As director of the University of Oregon's Climate Leadership Initiative, the need to address human contributions to global warming is a no-brainer that Bob Doppelt says in his new book requires a mindset tuned into "The Power of Sustainable Thinking."
The 240-page book published by London-based Earthscan Publications Ltd. is targeted at decision-makers in the public and private sector, but its content is accessible to "anyone interested in changing thinking and behavior about the climate and sustainability," Doppelt said.
"The primary message is that global warming, at its core, is not an energy, technology or policy problem," he said. "It is the greatest failure of thought in human history. Attempts to reduce greenhouse gas emissions will fail unless people first alter their thinking and behavior. This requires that we overcome what I call 'systems blindness' and begin to 'think sustainably.' Sustainable thinking involves constantly taking the natural environment and other people, today and in the future, into account when we plan, make decisions and act."
The book, being distributed in the U.S. by Stylus Publishing LLC (list price $29.95), officially is named "The Power of Sustainable Thinking: How to Create a Positive Future for the Climate, the Planet, Your Organization and Your Life." It is divided into two sections: "The Imperatives of Change" and "The Path Forward."
Doppelt writes in Part One that climate has become a defining moment in human history and "perhaps the most serious threat that the whole of humanity has ever faced." While people have adapted to changing localized climate conditions, the current crisis is a worldwide one. He addresses the long-running dependence on fossil fuels, as well as food production, including its transport and waste. He tackles the meaning of sustainability and outlines its three required conditions – endurance, cleanliness and community – and discusses sustainability thinking blunders and what he calls the ten tenets of sustainability thinking and behavior.
In the much longer Part Two, Doppelt considers how humans think and how people might be able to change both their thinking and behavior, including how sustainable thinking can be applied to multiple aspects of everyday life, especially traveling. He then goes into "The Ethics of Sustainable Thinking," and how to motivate other people and even groups, including organizations, to think and act sustainably."
Doppelt's final chapter, titled after the name of the book, is a call to action.

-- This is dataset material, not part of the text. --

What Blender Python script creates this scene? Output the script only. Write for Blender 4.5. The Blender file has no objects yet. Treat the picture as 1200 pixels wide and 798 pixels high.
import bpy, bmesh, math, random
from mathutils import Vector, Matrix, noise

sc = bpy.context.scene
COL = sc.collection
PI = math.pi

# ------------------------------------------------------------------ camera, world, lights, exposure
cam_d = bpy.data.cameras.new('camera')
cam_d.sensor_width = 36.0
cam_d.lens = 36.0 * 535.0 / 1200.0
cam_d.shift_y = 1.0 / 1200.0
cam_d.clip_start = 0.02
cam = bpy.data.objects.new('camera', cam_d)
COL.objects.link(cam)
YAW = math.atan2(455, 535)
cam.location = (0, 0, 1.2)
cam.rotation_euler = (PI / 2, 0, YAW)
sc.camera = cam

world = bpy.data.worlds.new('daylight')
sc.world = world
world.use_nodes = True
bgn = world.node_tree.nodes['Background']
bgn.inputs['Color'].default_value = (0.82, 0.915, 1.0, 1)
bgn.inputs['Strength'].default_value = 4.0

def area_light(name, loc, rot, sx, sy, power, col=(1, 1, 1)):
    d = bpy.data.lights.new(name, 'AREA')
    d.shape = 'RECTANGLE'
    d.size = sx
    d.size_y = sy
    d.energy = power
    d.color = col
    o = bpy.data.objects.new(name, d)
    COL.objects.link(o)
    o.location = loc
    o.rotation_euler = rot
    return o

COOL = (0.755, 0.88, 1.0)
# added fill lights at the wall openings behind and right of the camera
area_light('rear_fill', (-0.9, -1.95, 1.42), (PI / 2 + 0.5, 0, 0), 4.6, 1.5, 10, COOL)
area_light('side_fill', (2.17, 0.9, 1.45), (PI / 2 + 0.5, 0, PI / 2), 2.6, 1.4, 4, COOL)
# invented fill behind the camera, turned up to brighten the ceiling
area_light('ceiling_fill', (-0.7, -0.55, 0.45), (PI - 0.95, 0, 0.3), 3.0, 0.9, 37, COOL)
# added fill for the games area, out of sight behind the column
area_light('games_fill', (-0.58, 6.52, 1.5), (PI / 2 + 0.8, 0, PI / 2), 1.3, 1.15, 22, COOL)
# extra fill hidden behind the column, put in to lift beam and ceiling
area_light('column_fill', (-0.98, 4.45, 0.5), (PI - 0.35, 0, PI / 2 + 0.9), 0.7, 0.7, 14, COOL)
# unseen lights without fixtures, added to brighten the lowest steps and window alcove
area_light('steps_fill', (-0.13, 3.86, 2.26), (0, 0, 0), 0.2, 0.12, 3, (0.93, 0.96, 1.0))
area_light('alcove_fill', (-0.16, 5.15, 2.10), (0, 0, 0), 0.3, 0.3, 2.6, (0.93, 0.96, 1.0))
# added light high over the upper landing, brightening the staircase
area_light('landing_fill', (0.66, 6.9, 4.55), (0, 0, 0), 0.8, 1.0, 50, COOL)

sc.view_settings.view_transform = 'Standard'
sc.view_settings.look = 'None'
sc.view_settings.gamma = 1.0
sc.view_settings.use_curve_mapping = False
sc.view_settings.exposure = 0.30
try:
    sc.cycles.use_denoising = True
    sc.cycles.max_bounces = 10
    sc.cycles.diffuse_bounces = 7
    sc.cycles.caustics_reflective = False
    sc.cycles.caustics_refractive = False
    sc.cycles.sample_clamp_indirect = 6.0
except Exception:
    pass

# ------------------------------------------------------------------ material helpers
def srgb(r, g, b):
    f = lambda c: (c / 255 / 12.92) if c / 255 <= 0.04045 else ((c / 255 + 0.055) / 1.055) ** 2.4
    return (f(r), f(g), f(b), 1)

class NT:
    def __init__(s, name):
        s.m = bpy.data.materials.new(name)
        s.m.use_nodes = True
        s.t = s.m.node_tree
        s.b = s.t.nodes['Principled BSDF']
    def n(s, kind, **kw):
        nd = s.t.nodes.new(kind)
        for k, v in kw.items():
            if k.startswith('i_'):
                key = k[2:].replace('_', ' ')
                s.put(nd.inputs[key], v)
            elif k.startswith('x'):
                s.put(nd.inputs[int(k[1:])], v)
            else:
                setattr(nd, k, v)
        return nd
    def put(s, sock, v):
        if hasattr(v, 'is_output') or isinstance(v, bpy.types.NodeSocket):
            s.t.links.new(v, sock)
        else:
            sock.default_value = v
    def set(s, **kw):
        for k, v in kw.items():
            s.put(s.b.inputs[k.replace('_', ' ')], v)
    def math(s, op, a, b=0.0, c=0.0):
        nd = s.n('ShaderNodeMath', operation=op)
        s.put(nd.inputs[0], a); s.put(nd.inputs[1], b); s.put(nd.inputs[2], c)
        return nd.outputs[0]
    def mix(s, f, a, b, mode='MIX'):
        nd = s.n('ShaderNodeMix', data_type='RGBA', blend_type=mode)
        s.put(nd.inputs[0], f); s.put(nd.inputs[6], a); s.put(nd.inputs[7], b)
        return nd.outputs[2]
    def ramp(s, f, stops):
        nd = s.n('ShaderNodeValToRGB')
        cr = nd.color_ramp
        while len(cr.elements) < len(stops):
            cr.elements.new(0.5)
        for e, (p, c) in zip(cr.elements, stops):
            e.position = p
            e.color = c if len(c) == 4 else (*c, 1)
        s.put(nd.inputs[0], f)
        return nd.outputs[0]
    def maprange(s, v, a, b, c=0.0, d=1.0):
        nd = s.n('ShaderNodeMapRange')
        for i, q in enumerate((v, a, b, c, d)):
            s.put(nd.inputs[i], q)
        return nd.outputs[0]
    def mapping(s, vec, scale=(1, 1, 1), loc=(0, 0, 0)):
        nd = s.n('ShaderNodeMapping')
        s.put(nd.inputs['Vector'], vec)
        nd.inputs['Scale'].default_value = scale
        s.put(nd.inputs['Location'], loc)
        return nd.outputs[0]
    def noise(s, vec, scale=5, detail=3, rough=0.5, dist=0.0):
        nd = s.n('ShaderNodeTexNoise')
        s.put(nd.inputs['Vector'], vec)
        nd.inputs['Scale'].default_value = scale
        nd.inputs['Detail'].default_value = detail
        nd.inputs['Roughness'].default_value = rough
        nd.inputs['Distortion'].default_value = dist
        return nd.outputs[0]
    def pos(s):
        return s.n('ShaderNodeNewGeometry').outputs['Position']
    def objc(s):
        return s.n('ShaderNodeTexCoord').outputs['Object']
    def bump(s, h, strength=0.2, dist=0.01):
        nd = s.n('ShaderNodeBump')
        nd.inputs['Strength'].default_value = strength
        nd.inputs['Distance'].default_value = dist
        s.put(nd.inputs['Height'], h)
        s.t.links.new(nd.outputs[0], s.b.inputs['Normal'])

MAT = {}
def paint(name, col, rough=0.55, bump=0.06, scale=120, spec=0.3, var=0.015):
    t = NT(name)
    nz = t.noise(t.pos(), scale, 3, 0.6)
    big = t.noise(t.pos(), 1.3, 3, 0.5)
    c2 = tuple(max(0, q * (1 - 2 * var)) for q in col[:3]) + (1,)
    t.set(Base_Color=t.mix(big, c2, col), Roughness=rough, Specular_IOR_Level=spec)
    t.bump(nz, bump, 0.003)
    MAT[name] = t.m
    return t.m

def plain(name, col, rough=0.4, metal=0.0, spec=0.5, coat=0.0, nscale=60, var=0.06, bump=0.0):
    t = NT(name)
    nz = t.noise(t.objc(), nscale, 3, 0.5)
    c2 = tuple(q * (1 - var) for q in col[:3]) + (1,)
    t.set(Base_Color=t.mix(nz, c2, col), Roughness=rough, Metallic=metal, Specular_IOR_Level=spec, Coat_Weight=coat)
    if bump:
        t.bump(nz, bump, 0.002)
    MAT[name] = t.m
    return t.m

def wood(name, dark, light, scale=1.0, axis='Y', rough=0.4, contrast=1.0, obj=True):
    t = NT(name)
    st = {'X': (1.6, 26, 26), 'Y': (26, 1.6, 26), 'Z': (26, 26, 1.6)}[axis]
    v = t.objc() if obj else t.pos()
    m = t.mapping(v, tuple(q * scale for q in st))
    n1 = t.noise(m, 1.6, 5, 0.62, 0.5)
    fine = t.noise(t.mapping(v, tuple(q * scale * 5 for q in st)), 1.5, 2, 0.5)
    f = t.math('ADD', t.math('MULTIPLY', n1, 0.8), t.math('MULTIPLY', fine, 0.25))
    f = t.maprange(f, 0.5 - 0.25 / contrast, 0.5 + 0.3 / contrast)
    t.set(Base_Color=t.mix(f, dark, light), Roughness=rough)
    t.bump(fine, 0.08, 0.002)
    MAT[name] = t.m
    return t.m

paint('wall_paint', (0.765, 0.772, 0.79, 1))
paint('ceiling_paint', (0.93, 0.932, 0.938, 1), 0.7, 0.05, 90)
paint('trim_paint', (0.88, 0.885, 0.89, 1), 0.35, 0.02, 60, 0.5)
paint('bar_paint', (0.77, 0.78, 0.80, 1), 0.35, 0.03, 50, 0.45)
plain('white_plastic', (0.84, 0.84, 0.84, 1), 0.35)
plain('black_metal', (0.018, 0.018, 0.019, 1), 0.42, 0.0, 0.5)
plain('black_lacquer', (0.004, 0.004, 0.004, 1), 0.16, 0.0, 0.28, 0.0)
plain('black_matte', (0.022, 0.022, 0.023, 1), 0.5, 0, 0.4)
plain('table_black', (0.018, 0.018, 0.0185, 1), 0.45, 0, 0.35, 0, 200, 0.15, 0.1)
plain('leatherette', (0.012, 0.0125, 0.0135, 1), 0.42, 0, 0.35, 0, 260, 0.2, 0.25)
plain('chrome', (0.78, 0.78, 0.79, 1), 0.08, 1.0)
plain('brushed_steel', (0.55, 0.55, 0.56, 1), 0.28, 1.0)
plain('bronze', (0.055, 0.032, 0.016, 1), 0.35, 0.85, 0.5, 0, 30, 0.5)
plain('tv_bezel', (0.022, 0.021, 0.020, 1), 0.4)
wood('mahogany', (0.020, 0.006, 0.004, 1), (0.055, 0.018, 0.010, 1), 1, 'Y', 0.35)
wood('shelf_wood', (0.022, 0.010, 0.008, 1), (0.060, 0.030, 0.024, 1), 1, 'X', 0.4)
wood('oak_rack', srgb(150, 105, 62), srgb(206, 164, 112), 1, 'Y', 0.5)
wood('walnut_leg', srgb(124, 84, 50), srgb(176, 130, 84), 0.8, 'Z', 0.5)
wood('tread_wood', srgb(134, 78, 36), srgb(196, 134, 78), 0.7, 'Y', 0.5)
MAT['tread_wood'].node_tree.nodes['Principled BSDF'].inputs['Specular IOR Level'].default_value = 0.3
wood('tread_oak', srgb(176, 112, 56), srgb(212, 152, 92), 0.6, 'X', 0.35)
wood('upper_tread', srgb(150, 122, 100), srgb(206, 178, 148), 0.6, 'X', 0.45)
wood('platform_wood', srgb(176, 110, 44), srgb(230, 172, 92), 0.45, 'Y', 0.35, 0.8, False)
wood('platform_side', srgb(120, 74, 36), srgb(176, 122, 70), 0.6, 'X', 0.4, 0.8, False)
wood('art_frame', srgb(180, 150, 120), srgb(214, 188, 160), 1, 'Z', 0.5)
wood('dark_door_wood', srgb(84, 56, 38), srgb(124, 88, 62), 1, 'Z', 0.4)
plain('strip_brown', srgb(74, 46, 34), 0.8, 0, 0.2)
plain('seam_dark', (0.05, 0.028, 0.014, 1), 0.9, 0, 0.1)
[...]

"The policies and practices that proved so useful to us during the past century or so, and the mental frames that produced them, were designed for different times and circumstances," Doppelt writes. "From decaying organic material that provides the nutrients for new plant growth to age-old fuel deposits that today power our energy systems, the past has always influenced the present. For perhaps the first time in human history, however, the past cannot guide us in a future punctuated by the exhaustion of the Earth's sources and sinks, overpopulation, growing economic inequality and rapidly changing climate conditions."
"We have no time to lose," he writes in closing the book.
Doppelt previously authored "Leading Change toward Sustainability: A Change Management Guide for Business, Government and Civil Society." Doppelt is a courtesy professor in the UO's department of planning, public policy and management.